Task statement » Reproduce the listing below exactly. Pictures do not belong in the copy.

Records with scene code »
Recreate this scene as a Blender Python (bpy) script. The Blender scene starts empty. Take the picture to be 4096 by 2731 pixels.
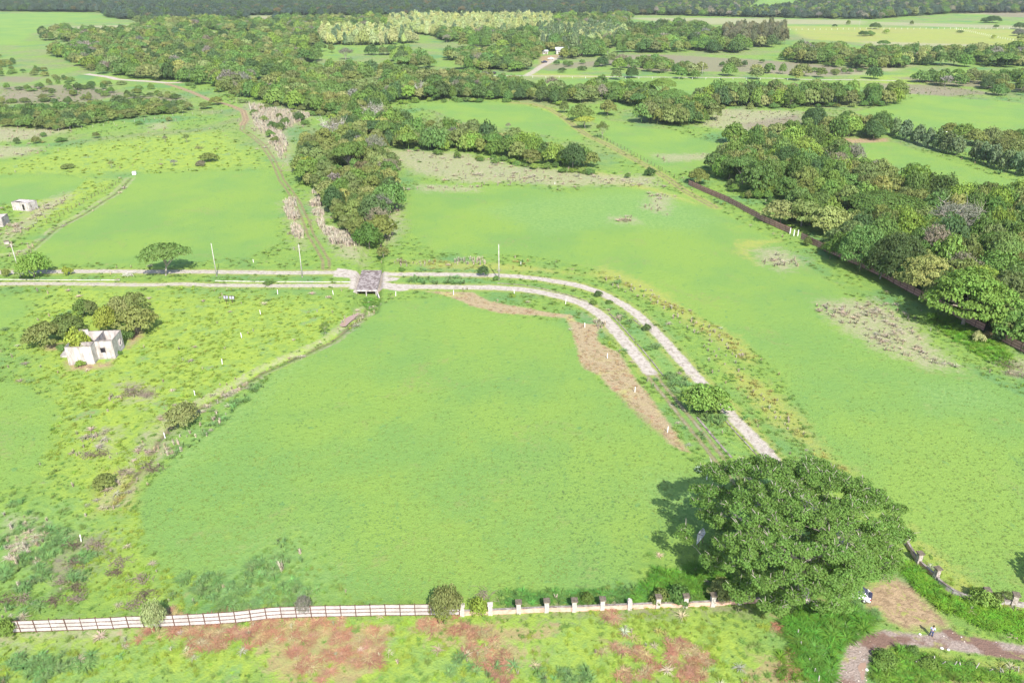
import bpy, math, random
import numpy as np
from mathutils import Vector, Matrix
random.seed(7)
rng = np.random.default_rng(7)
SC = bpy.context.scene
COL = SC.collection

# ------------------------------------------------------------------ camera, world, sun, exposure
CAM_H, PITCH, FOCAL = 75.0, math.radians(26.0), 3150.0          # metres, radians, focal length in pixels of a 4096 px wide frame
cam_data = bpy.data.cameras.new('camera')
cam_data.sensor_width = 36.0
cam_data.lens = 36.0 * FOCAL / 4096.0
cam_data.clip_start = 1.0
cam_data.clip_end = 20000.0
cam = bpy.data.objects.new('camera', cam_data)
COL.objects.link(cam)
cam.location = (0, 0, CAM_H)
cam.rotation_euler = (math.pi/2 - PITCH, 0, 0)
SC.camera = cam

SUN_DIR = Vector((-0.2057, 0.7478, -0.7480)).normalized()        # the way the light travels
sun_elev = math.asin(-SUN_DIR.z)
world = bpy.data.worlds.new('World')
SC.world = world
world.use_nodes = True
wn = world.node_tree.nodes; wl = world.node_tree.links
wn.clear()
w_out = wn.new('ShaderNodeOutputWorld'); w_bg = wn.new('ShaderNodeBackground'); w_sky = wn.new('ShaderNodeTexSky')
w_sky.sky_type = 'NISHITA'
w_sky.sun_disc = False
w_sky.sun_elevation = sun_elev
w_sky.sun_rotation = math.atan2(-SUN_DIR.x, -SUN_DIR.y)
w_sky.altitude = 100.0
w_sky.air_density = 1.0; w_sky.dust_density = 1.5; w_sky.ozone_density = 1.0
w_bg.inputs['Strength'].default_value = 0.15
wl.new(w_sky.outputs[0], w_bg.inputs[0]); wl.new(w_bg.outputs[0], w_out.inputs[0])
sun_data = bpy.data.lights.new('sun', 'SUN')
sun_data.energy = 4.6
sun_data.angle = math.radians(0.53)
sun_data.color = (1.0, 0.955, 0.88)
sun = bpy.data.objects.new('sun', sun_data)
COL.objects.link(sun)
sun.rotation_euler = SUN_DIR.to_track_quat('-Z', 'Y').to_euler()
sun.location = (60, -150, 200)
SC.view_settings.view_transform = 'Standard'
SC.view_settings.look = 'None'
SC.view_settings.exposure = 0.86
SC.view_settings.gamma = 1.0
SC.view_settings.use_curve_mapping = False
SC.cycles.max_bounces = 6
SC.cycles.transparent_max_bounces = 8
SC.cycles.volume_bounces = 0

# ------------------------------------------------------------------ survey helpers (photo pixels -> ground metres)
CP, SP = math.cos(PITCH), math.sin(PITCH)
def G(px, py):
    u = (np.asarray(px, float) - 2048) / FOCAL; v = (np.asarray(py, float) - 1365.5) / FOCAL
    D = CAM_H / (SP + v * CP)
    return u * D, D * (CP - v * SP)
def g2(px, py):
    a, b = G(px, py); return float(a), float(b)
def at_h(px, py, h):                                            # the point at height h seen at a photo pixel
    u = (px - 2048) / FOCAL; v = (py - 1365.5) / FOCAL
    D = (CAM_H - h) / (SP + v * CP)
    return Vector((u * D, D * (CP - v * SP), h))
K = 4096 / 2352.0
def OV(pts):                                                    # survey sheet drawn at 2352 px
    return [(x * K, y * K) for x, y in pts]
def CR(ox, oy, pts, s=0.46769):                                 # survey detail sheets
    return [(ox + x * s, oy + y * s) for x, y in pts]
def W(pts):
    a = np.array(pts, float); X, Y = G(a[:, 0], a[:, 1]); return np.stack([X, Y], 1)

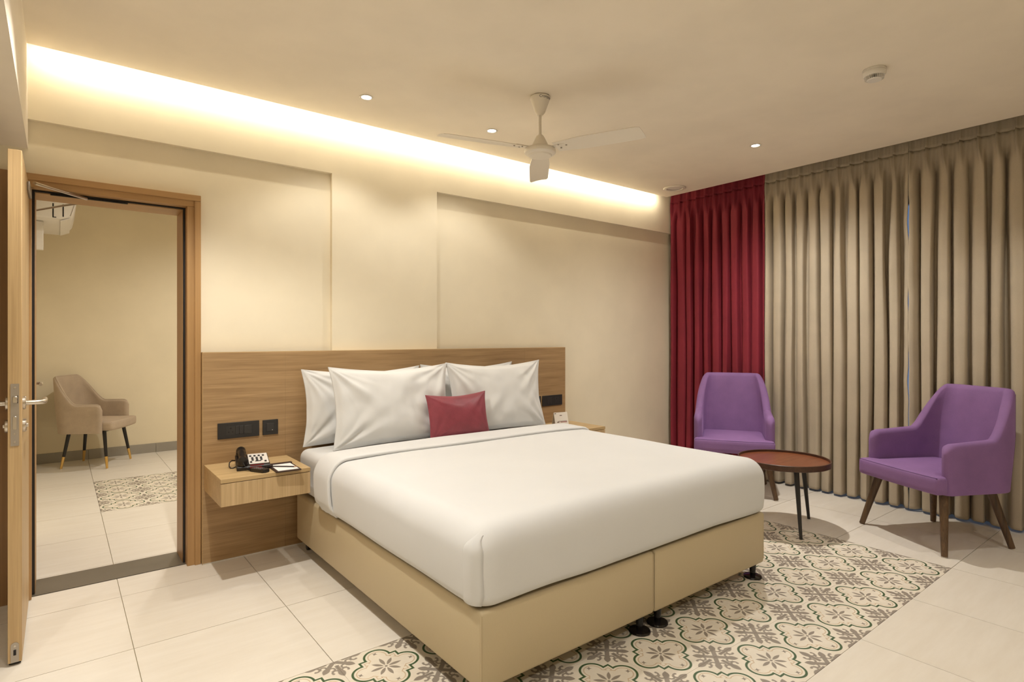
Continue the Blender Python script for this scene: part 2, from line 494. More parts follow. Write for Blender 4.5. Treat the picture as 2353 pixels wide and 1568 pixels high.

Full answer »
Recreate this scene as a Blender Python (bpy) script. The Blender scene starts empty. Take the picture to be 4096 by 2731 pixels.
import bpy, math, random
import numpy as np
from mathutils import Vector, Matrix
random.seed(7)
rng = np.random.default_rng(7)
SC = bpy.context.scene
COL = SC.collection

# ------------------------------------------------------------------ camera, world, sun, exposure
CAM_H, PITCH, FOCAL = 75.0, math.radians(26.0), 3150.0          # metres, radians, focal length in pixels of a 4096 px wide frame
cam_data = bpy.data.cameras.new('camera')
cam_data.sensor_width = 36.0
cam_data.lens = 36.0 * FOCAL / 4096.0
cam_data.clip_start = 1.0
cam_data.clip_end = 20000.0
cam = bpy.data.objects.new('camera', cam_data)
COL.objects.link(cam)
cam.location = (0, 0, CAM_H)
cam.rotation_euler = (math.pi/2 - PITCH, 0, 0)
SC.camera = cam

SUN_DIR = Vector((-0.2057, 0.7478, -0.7480)).normalized()        # the way the light travels
sun_elev = math.asin(-SUN_DIR.z)
world = bpy.data.worlds.new('World')
SC.world = world
world.use_nodes = True
wn = world.node_tree.nodes; wl = world.node_tree.links
wn.clear()
w_out = wn.new('ShaderNodeOutputWorld'); w_bg = wn.new('ShaderNodeBackground'); w_sky = wn.new('ShaderNodeTexSky')
w_sky.sky_type = 'NISHITA'
w_sky.sun_disc = False
w_sky.sun_elevation = sun_elev
w_sky.sun_rotation = math.atan2(-SUN_DIR.x, -SUN_DIR.y)
w_sky.altitude = 100.0
w_sky.air_density = 1.0; w_sky.dust_density = 1.5; w_sky.ozone_density = 1.0
w_bg.inputs['Strength'].default_value = 0.15
wl.new(w_sky.outputs[0], w_bg.inputs[0]); wl.new(w_bg.outputs[0], w_out.inputs[0])
sun_data = bpy.data.lights.new('sun', 'SUN')
sun_data.energy = 4.6
sun_data.angle = math.radians(0.53)
sun_data.color = (1.0, 0.955, 0.88)
sun = bpy.data.objects.new('sun', sun_data)
COL.objects.link(sun)
sun.rotation_euler = SUN_DIR.to_track_quat('-Z', 'Y').to_euler()
sun.location = (60, -150, 200)
SC.view_settings.view_transform = 'Standard'
SC.view_settings.look = 'None'
SC.view_settings.exposure = 0.86
SC.view_settings.gamma = 1.0
SC.view_settings.use_curve_mapping = False
SC.cycles.max_bounces = 6
SC.cycles.transparent_max_bounces = 8
SC.cycles.volume_bounces = 0

# ------------------------------------------------------------------ survey helpers (photo pixels -> ground metres)
CP, SP = math.cos(PITCH), math.sin(PITCH)
def G(px, py):
    u = (np.asarray(px, float) - 2048) / FOCAL; v = (np.asarray(py, float) - 1365.5) / FOCAL
    D = CAM_H / (SP + v * CP)
    return u * D, D * (CP - v * SP)
def g2(px, py):
    a, b = G(px, py); return float(a), float(b)
def at_h(px, py, h):                                            # the point at height h seen at a photo pixel
    u = (px - 2048) / FOCAL; v = (py - 1365.5) / FOCAL
    D = (CAM_H - h) / (SP + v * CP)
    return Vector((u * D, D * (CP - v * SP), h))
K = 4096 / 2352.0
def OV(pts):                                                    # survey sheet drawn at 2352 px
    return [(x * K, y * K) for x, y in pts]
def CR(ox, oy, pts, s=0.46769):                                 # survey detail sheets
    return [(ox + x * s, oy + y * s) for x, y in pts]
def W(pts):
    a = np.array(pts, float); X, Y = G(a[:, 0], a[:, 1]); return np.stack([X, Y], 1)

Continue the Blender Python script for this scene: part 2, from line 494. More parts follow. Write for Blender 4.5. Treat the picture as 2353 pixels wide and 1568 pixels high.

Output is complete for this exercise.